We also found the antique books, which have provided some of the most remarkable insights into who our mother really was, and probably still is, deep inside.

The diaries are difficult to read. The penmanship is flowery, as is the vernacular of the eighteen sixties. As a historical researcher and writer, I struggle with it, working hard to translate a few sentences. My mother read every page, even taking the time to insert slips of paper with her own notations within the pages. Her notes have been invaluable to me.

The old bio of the pioneer is likewise a challenging read. It features hundred of characters, many Shawnee or Iroquois, with the difficult spellings of those languages. It features the unfamiliar names of places changed by treaties and statehood, and yet, she read every page, many times I'd venture to say. Again, she inserted her own notes, written in her lovely hand, along the margins.

I begin to picture her, lying on her bed in the evening after we were all asleep with her books opened and her pen and slips of notebook paper beside her. On nights when Dad was traveling, having adventures in far away lands, Mom was having her own adventures. She was taking advantage of the opportunities available to her to learn.

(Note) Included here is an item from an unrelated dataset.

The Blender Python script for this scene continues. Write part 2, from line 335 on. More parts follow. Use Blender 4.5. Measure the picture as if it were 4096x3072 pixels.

The author in me is incredibly aware of the importance  of these discoveries, that Mom's treasured books were historical. She is likely the unrecognized root from which my love of history and the written word grows. Mom didn't write short stories or novels. She wrote about her life, her testimony, her walk with God. We found notebook after notebook filled with her grateful recounting of miracles wrought in response to prayer, and of those provided in a moment of urgency. Long notes were tucked into cards and letters to friends and children and never mailed. We have them all now.

We are finally discovering Mother, who she actually was in her heart, and what dreams she drew upon as she raised us. She left a silent, secret key to her heart in these letters and notes, cards and slips of paper. They are sacred now. I'm scanning them for the family.

She can't know that she's still teaching me, providing unspoken encouragement to do better in my personal writings, to commit more of my effort to the legacy I'm leaving for my family. I don't want the majority of that legacy to be scraped off Facebook pages and blog entries. Except stories like this one.

Thanks, Mom. Yes, you're still teaching. I guess you always will.